Duizenden lempers, spekkoeken en andere zoet-en zoutigheden liggen weer hoog en droog opgestapeld. Ontelbaar veel porties saté, nasi rames en soto zullen weer over de toonbank gaan, aan tafeltjes worden genuttigd of in tassen worden gestopt voor bij de tv thuis of gewoon voor de hele dag door.
Er kan weer worden geshopt: kookspullen, sarongs, gulings, boeken, sieraden, cd’s en prullaria. En er is ruim aandacht voor literatuur, wereldmuziek, dans en theater. Een te hoge entreeprijs wordt regelmatig genoemd als grote hindernis om dit festival te bezoeken. Hoog als je alleen voor het eten komt, spotgoedkoop als niet alleen je maag maar ook je hersens geactiveerd willen worden.
Ik heb het over de Tong Tong Fair, de 58e editie inmiddels want het bestaat al sinds 1959.
Er zijn jaren geweest dat ik de tenten op het Malieveld alleen bezocht om wat Indische cultuur te snuiven. Een lezing, een film of een andere voorstelling of expositie. Want echt gelukkig werd ik niet van die eetwijken vol schuifelende bezoekers, enorme hoeveelheden happen en rijen wachtenden vóór die happen. Zo snel mogelijk die tent weer uit en met een lege maag naar huis of even een kroketje op het station. Zonder (te) eten de TTF ( Pasar Malam in de volskmond) verlaten, dat hoor je niet zo vaak!

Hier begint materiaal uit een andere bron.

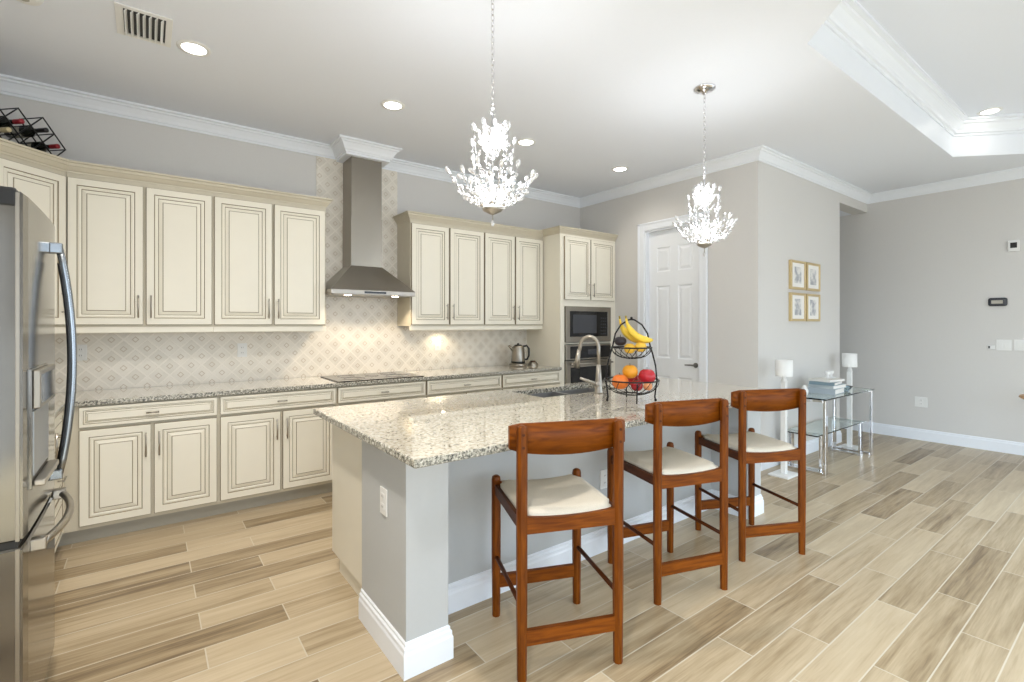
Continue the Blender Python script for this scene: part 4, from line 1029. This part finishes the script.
# books
bk = [(5.50, .052, .30, .24, sr(170, 180, 188), 'grey-blue cover', 'bottom of the stack'), (5.52, .034, .29, .235, sr(196, 204, 206), 'pale grey cover', 'second from the bottom'), (5.49, .030, .29, .22, sr(120, 140, 150), 'slate blue cover', 'third from the bottom'), (5.51, .022, .28, .21, sr(225, 222, 216), 'cream cover', 'top of the stack')]
z = .7045
for i, (x, th, w_, d_, col, a, b) in enumerate(bk):
    t = thing('book', 'large book with %s on the glass console, %s' % (a, b), 'book', (x, 2.06, z), math.radians([4, -3, 6, -8][i]), 'books on the console')
    mb = MB(); mb.box(-w_/2, w_/2, -d_/2, d_/2, 0, .003); mb.box(-w_/2, w_/2, -d_/2, d_/2, th-.003, th); mb.box(-w_/2, -w_/2+.003, -d_/2, d_/2, .003, th-.003); mb.build('cover', mat('book_cover', col, .5, noise=.02), t)
    MB().box(-w_/2+.003, w_/2-.006, -d_/2+.006, d_/2-.006, .003, th-.003).build('pages', paper, t)
    z += th+.0005
t = thing('tealight_holder', 'short pair of white candle cups on top of the stacked books', 'candle holder', (5.60, 2.07, z))
for dx in (-.04, .045): MB().lathe([(.022, 0), (.012, .01), (.010, .03), (.024, .05), (.024, .07), (.018, .07), (.016, .05)], 14, c=(dx, 0, 0), cap=False).build('cup', M['white'], t)
MB().box(-.08, .09, -.03, .03, -.0005, .004, bev=.001).build('tray', M['white'], t)
t = thing('glass_bowl', 'blue glass bowl on the console right of the books', 'bowl', (5.80, 2.0, .7045))
MB().lathe([(.03, 0), (.05, .02), (.07, .05), (.066, .05), (.046, .025), (.0, .012)], 20, cap=False).build('bowl', M['glass_blue'], t)
t = thing('figurine', 'small white bird figurine with black head at the left end of the console', 'figurine', (5.10, 2.10, .7045))
mb = MB(); mb.lathe([(.02, 0), (.03, .02), (.033, .05), (.02, .08), (.010, .10), (0, .102)], 16, cap=False); mb.build('body', M['white'], t)
MB().sphere((-.045, -.01, .055), .014, 10, sc=(1.4, 1, .9)).build('head', M['black'], t); MB().tube([(-.045, -.01, .055), (-.015, 0, .06)], [.009, .014], 8).build('neck', M['white'], t)
# small round table at right edge
t = thing('side_table', 'pale wooden table top edge just entering at the right of the photo', 'table', (6.21, .515, 0))
MB().lathe([(0, .74), (.26, .742), (.275, .755), (.27, .768), (0, .77)], 40, cap=False).build('table_top', M['pale_wood'], t)
MB().lathe([(.16, 0), (.16, .02), (.03, .05), (.025, .70), (.08, .74)], 20).build('pedestal', M['pale_wood'], t)
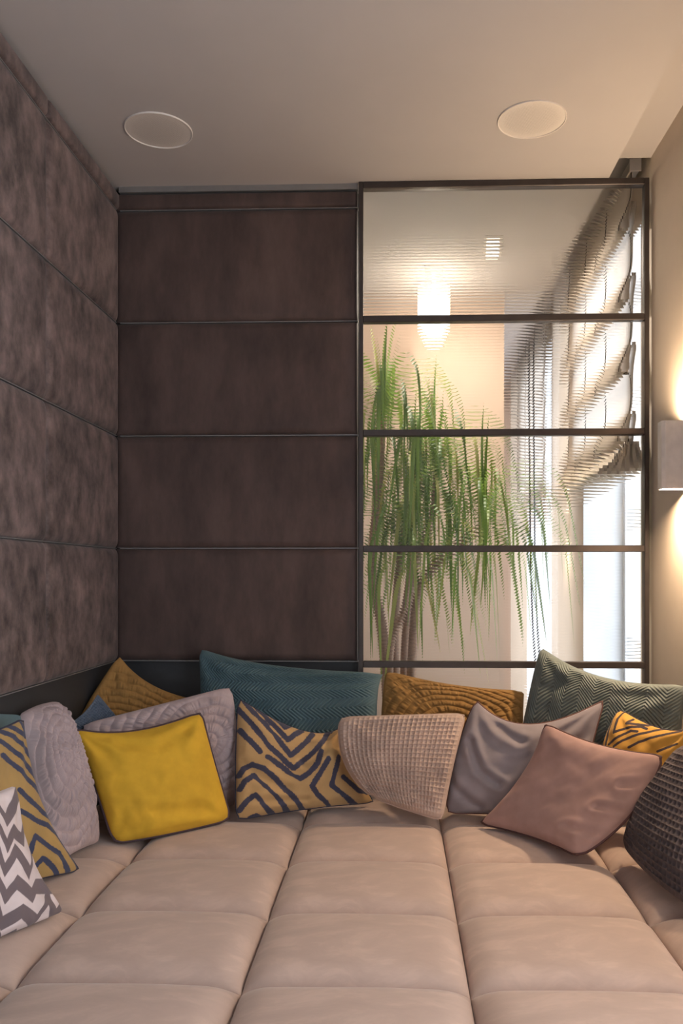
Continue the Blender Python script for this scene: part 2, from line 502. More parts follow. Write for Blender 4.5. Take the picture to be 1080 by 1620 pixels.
# ------------------------------------------------------------------ daybed with padded tiles
ZM = 0.45
bed = empty('daybed', (0, 2.2, 0))
tag(bed, 'wall to wall beige velour daybed of padded square tiles', 'daybed')
BO = (0, 2.2, 0)
XS = [-1.195, -0.859, -0.347, 0.164, 0.672, XR - 0.005]
ROW = 0.3925
YR = [3.385 - 0.0 if False else 3.40, 3.0 , 2.61, 2.212, 1.823, 1.432, 1.04]
link('base', rel(MB().box(XS[0] + 0.01, XS[-1] - 0.01, YR[-1] + 0.02, 3.36, 0.0, ZM - 0.10), BO), M['board'], bed)
Y_BACK = 3.355
YR[0] = Y_BACK
for i in range(5):
    for j in range(6):
        x0, x1, y1, y0 = XS[i], XS[i + 1], YR[j], YR[j + 1]
        n = 31
        e = np.linspace(-1, 1, n); e = np.sign(e) * (1 - (1 - np.abs(e)) ** 1.7)
        Sg, Tg = np.meshgrid(e, e, indexing='ij')
        hx = (x1 - x0) / 2 - 0.0008; hy = (y1 - y0) / 2 - 0.0008
        # rounded shoulders of constant radius, gentle belly
        ex = (1 - np.abs(Sg)) * hx; ey = (1 - np.abs(Tg)) * hy
        R = 0.075
        qx = np.clip(ex / R, 0, 1); qy = np.clip(ey / R, 0, 1)
        prof = np.sqrt(np.clip(1 - (1 - qx) ** 2, 0, 1)) * np.sqrt(np.clip(1 - (1 - qy) ** 2, 0, 1))
        belly = (1 - Sg ** 2) * (1 - Tg ** 2)
        nz = vnoise(Sg * 1.6 + i * 7.3 + 20, Tg * 1.6 + j * 5.1 + 20, 3) * 0.003
        Z = ZM - 0.038 + 0.042 * prof + 0.018 * belly + nz * belly
        cx, cy = (x0 + x1) / 2, (y0 + y1) / 2
        wob = 0.004 * vnoise(Tg * 1.5 + i * 3 + 9, Sg * 0 + j * 4.0 + 3, 8)
        X = cx + Sg * hx; Y = cy + Tg * hy
        # skirt goes down so that the joint is closed
        P = np.stack([X, Y, Z], -1)
        V = P.reshape(-1, 3)
        q = grid_quads(n, n)
        ring = [(a, 0) for a in range(n)] + [(n - 1, b) for b in range(1, n)] + [(a, n - 1) for a in range(n - 2, -1, -1)] + [(0, b) for b in range(n - 2, 0, -1)]
        ids = np.array([a * n + b for a, b in ring])
        low = V[ids].copy(); low[:, 2] = ZM - 0.12
        base = len(V); V = np.concatenate([V, low])
        m = len(ids); k = np.arange(m)
        sk = np.stack([ids, base + k, base + (k + 1) % m, ids[(k + 1) % m]], -1)
        o3 = np.array([cx, cy, ZM])
        me = mesh_np('padded_tile', V - o3, np.concatenate([q, sk]))
        link('padded_tile', me, M['mattress'], bed, tuple(o3 - np.array(BO)))

# ------------------------------------------------------------------ cushions
def coons(c, mids, n, m):
    """c: TL,TR,BR,BL ; mids: top,right,bottom,left points; returns grid (n x m x dims)"""
    u = np.linspace(0, 1, n); v = np.linspace(0, 1, m)
    # denser towards the rim
    def quad(p0, pm, p1, t):
        ctrl = 2 * pm - 0.5 * (p0 + p1); t = t[:, None]
        return (1 - t) ** 2 * p0 + 2 * t * (1 - t) * ctrl + t ** 2 * p1
    TL, TR, BR, BL = c
    top = quad(TL, mids[0], TR, u); bot = quad(BL, mids[2], BR, u)
    lef = quad(TL, mids[3], BL, v); rig = quad(TR, mids[1], BR, v)
    U = u[:, None, None]; V = v[None, :, None]
    return ((1 - V) * top[:, None] + V * bot[:, None] + (1 - U) * lef[None] + U * rig[None]
            - ((1 - U) * (1 - V) * TL + U * (1 - V) * TR + U * V * BR + (1 - U) * V * BL))

def seg_dist(P, line):
    d = np.full(P.shape[:-1], 1e9)
    for a, b in zip(line[:-1], line[1:]):
        a = np.array(a, float); b = np.array(b, float); ab = b - a
        t = np.clip(((P - a) @ ab) / max(ab @ ab, 1e-9), 0, 1)
        d = np.minimum(d, np.linalg.norm(P - (a + t[..., None] * ab), axis=-1))
    return d

def relief_waffle(nu, nv, amp):
    def f(U, V):
        a = np.abs(np.sin(math.pi * nu * U)); b = np.abs(np.sin(math.pi * nv * V))
        hole = (a ** 0.8) * (b ** 0.8)
        return -amp * np.clip((hole - 0.12) / 0.7, 0, 1) ** 0.8
    return f
def relief_arcs(cu, cv, asp, rings, amp, seed=1):
    """hand quilting in concentric arcs with broken puckers"""
    def f(U, V):
        x = (U - cu) * asp; y = V - cv
        r = np.hypot(x, y) + 0.010 * vnoise(U * 14 + 3, V * 14 + 5, seed)
        th = np.arctan2(y, x)
        ring = np.floor(r * rings)
        s = np.abs(np.sin(math.pi * r * rings)) ** 0.55
        puck = vnoise(th * (6 + ring * 2.6), ring * 7.3 + 2, seed + 1)
        fold = np.clip(np.abs(vnoise(th * (9 + ring * 3.0) + 11, ring * 3.7 + 1, seed + 2)) * 3, 0, 1)
        return amp * (s * (0.55 + 0.45 * fold) + 0.25 * puck * s) - amp * 0.8
    return f
def relief_herring(W, H, band, pitch, amp, slope=1.0, along='u'):
    """pressed pleats running in herringbone bands"""
    def f(U, V):
        x = U * W; y = V * H
        if along == 'v': x, y = y, x
        tri = np.abs(((y / band) % 2.0) - 1.0) * band
        ph = ((x + slope * tri + 0.004 * vnoise(U * 5 + 1, V * 5 + 2, 4)) / pitch) % 1.0
        return amp * (np.where(ph < 0.72, ph / 0.72, (1 - ph) / 0.28) - 0.5)
    return f

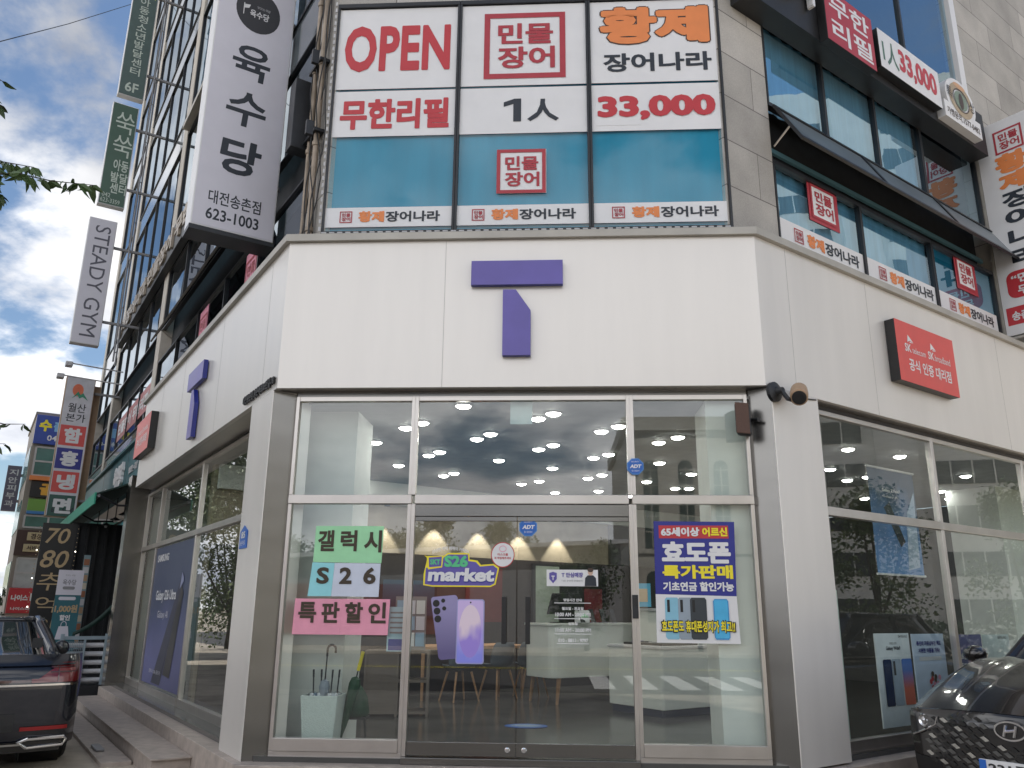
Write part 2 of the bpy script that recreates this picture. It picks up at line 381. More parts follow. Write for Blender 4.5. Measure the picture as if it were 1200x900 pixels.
# ------------------------------------------------------------------ corner building
B = thing("corner_building", "multi-storey corner building with ivory fascia band, glazed corner shop and granite piers above", "building", (0, 2, 0))
UD = 0.405                                               # upper storeys stand back behind the fascia
def off(o):                                              # corner points of the plan moved inwards by o
    kL = math.tan(aL/2)*o; kR = math.tan(aR/2)*o
    return Vector((-(W_-kL), o, 0)), Vector((W_-kR, o, 0))
def outline(o, uL, uR):
    cl, cr = off(o)
    return [cl+dL*uL, cl, cr, cr+dR*uR]
def prism(name, pts, z0, z1, mt, parent=B):
    n = len(pts); P = [Vector((p.x, p.y, z0)) for p in pts]+[Vector((p.x, p.y, z1)) for p in pts]
    F = [tuple(range(n)), tuple(range(2*n-1, n-1, -1))]+[(i, (i+1) % n, n+(i+1) % n, n+i) for i in range(n)]
    return MB().add(P, F, mt).build(name, parent)
# upper storeys: the mass stands behind the windows
q = outline(UD+0.22, 21.6, 11.5)
back = [q[3]-nR*9.0, q[0]-nL*9.0]
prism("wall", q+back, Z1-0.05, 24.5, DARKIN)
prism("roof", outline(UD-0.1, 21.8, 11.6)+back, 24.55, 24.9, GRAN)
# fascia: one bent band, hollow behind, with the soffit
def band(name, o0, o1, z0, z1, mt, uL, uR, bevel=0.0):
    A = outline(o0, uL, uR); Bk = outline(o1, uL, uR); mb = MB()
    for i in range(3):
        P = [A[i], A[i+1], Bk[i], Bk[i+1]]
        mb.hexa([Vector((p.x, p.y, z0)) for p in P]+[Vector((p.x, p.y, z1)) for p in P], mt)
    return mb.build(name, B, bevel=bevel)
band("fascia", 0.0, 0.06, Z2, Z1-0.03, PANEL, 8.3, 11.0)
band("ledge", -0.05, UD+0.03, Z1-0.028, Z1+0.05, LEDGE, 8.45, 11.0)
band("soffit", 0.062, 0.40, Z2+0.004, Z2+0.05, FRAME, 8.3, 11.0)
m = MB()                                                 # thin shadow joints between the cladding sheets
JO = mat("joint", (0.40, 0.39, 0.37), 0.6)
for fr, us in ((FLt, (-0.55, -2.6, -4.9, -6.6)), (FRr, (0.5, 2.0, 5.2, 7.6)), (FC, (-0.75,))):
    for u in us: m.box(fr, u-0.002, u+0.002, -0.001, 0.0012, Z2+0.003, Z1-0.04, JO)
m.build("cladding_joint", B)
# white columns and steel returns of the shop front
m = MB(); m.box(FL, 0.10, 0.86, -0.40, 0.004, -0.05, Z2-0.002, PANEL); m.build("column", B, bevel=0.006)
m = MB(); m.box(FRr, 0.08, 0.84, -0.34, 0.004, -0.03, Z2-0.002, PANEL); m.build("column", B, bevel=0.006)
def plate(pts, z0, z1, t, mt, name):                     # vertical sheet through plan points with thickness
    mb = MB()
    for i in range(len(pts)-1):
        a, b = pts[i], pts[i+1]; n = Vector((-(b-a).y, (b-a).x, 0)).normalized()*t
        mb.hexa([Vector((p.x, p.y, z)) for z in (z0, z1) for p in (a, b, a+n, b+n)], mt)
    return mb.build(name, B)
GY = 0.16
plate([Vector((-2.235, GY+0.03, 0)), FL.p(0.098, -0.003, 0)], -0.05, Z2-0.004, -0.03, STEEL, "steel_return")
plate([FRr.p(0.078, -0.003, 0), Vector((2.245, GY+0.03, 0))], -0.03, Z2-0.004, -0.03, STEEL, "steel_return")
m = MB(); m.box(FL, 8.86, 9.25, -0.40, 0.0, -0.06, Z2+0.3, STEEL); m.build("pilaster", B)
m = MB(); m.box(FRr, 9.6, 10.2, -0.40, 0.0, -0.06, Z2-0.002, STEEL); m.build("pilaster", B)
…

Sinds een paar jaar heb ik naast de cultuur en inmiddels wel weer het eten, een andere reden om de Tong Tong Fair te bezoeken: een paragnost.
De eerste keer dacht ik: “Ach, wat is 15 euro op een mensenleven? Daar had ik ook een tegenvallend bord eten voor kunnen hebben. En anders is het misschien wel lachen, net als vroeger op de kermis: ‘De vrouw met 3 borsten, de vrouw met de baard’ of, iets dichter bij het onderwerp: ‘De man met de glazen bol’.
De persoon die ík toen die eerste keer ‘had’ begroette me vriendelijk en gaf me géén hand. Hij vroeg om iets wat ik dicht op mijn huid droeg, “…sleutels bijvoorbeeld of een portemonnaie…”. Ik gaf dat laatste. Hij wreef er over, legde een hand erop, leek zich te concentreren (ik zeg ‘leek’ omdat ik nog niet wist of hij nep was) en sprak: “Iemand die nog niet zo lang geleden is overleden, staat hier ook.” Bij die opmerking ging het volgende door me heen: “Ja, dat zeggen ze allemaal. Grote kans dat er iemand is overleden.” Maar ook: “Wie zou het zijn? Waar staat die persoon dan? En: Beetje eng ook wel…”
“Heb je last van je rug en van je pols?”. Wow, ook de kans dat je last van je rug hebt is nogal groot, maar hoe wist hij dat van die pols?! En, met terugwerkende kracht, hechtte ik ook al meer waarde aan zijn eerdere constatering en ik begon hem te geloven. Dan was het vast mijn vader die er bij stond. Daar wil ik meer van weten.
De sessie van een kwartier liep uit naar een half uur en als het er niet stom had uitgezien dan had ik daar die hele tijd met mijn mond open gezeten. HOE WIST HIJ DAT ALLEMAAL?
Waarom zou je de vragen des levens wel stellen aan je vrienden of familie of je psycholoog en niet aan een man die schijnbaar ALLES van je weet? En zo ben ik in de daarop volgende jaren 2 x bij diezelfde man op de TTF in Den Haag en 3 keer bij hem thuis in Haarlem langs geweest. De eerste keer thuis had een uur moeten duren maar bleek zó waanzinnig goed, of knap of ik weet niet hoe ik het moet noemen, dat ik er nóg een uur aan vast had geknoopt en daarna nóg een uur!
Hoewel ik hem niet vaker dan 1 x per jaar zie beschouw ik deze man inmiddels als een kennis. Juist voor een man zoals hij een ideale benaming: kennis. En hij neemt zijn vak zeer serieus.
Ook hij is een keer bij me langs geweest, bij de toko. Toevallig was die dicht, die dag.
“Dat had hij toch kunnen weten?!” reageerden sommige mensen toen ik het vertelde. Misschien neem ook ik zijn vak wel serieus. Een chirurg opereert toch ook niet aan de lopende band?! The Rolling Stones staan toch ook niet 24 uur per dag op een podium?!
Niet echt leuk, die grap. Beetje voorspelbaar eigenlijk.